Proposals will be assessed for the value they provide to NV’s customers and in benefits conferred to the state of Nevada, as well as other factors.

“We expect these new projects to provide some of the lowest-cost renewable energy available in the market, which will directly benefit our customers,” NV Energy president and CEO, Paul Caudill said.

“In fact, adding these new renewable projects serves to diversify the portfolio we use to provide power across the state and protects against the risk of increases in the price of natural gas used to generate electricity,” Caudill said, adding that while furthering the state’s desire for clean energy was of vital importance, ensuring customers’ rates do not rise as renewable energy projects were added was just as important to the company.

Caudill pointed out that NV Energy’s renewable energy production had more than trebled since 2009, while electricity prices are actually 15% lower now than they were before this wave of project building began.   

NV Energy has been effectively a monopoly in the state until November 2016 when Nevada’s voters elected to end this status and open the market up to deregulation, a process which still requires top-level approval during this year and will not be implemented until 2023. The utility changed hands in 2013 when it was bought up by a division of billionaire investor Warren Buffet’s Berkshire Hathaway.

The utility is hosting the registration form for interested parties on its website, with would-be project developers given until 2 February to put their bids forward. Bids will then need to be approved by the state’s Public Utilities’ Commission (PUC) for projects to go online in 2020 or 2021. NV Energy has a self-set goal of doubling its renewable energy capacity by 2023, making it very likely more developments will be forthcoming.

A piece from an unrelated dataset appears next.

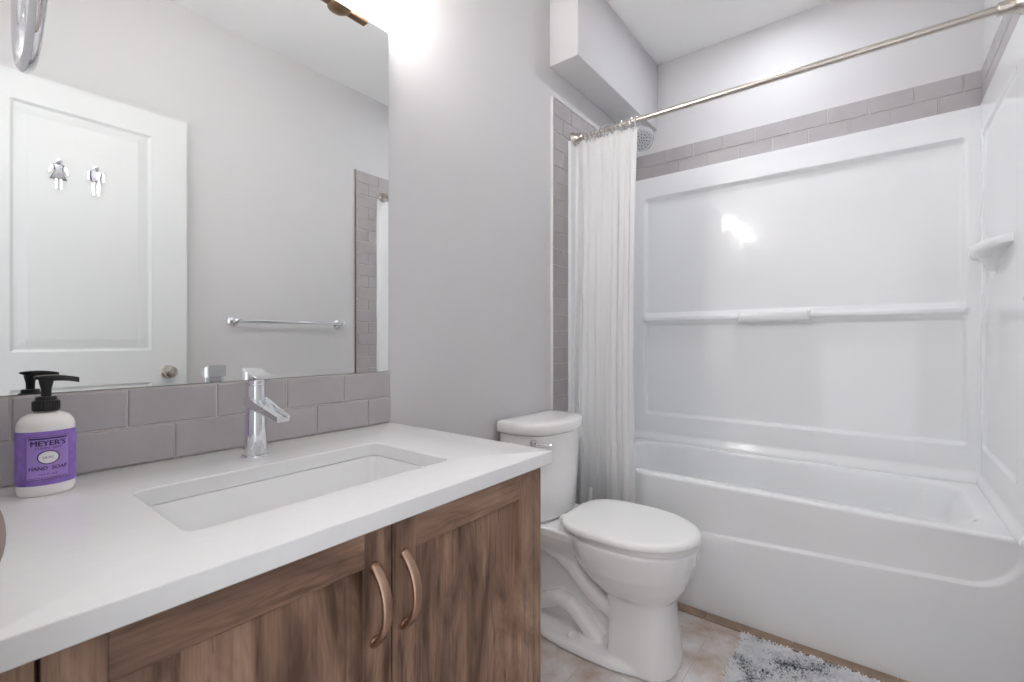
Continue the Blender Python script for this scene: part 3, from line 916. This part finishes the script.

From a big picture standpoint, Nevada has become one of the first US states to consider incentivising energy storage; there have been moves to integrate batteries into residential solar PV programmes, while another piece of legislation requires the Public Utilities Commission (PUC) to investigate a path to establish energy storage procurement targets for certain electric utilities as part of grid modernisation plans. The only US states thus far to set any kind of mandate or energy storage target are California, Massachusetts and most recently New York.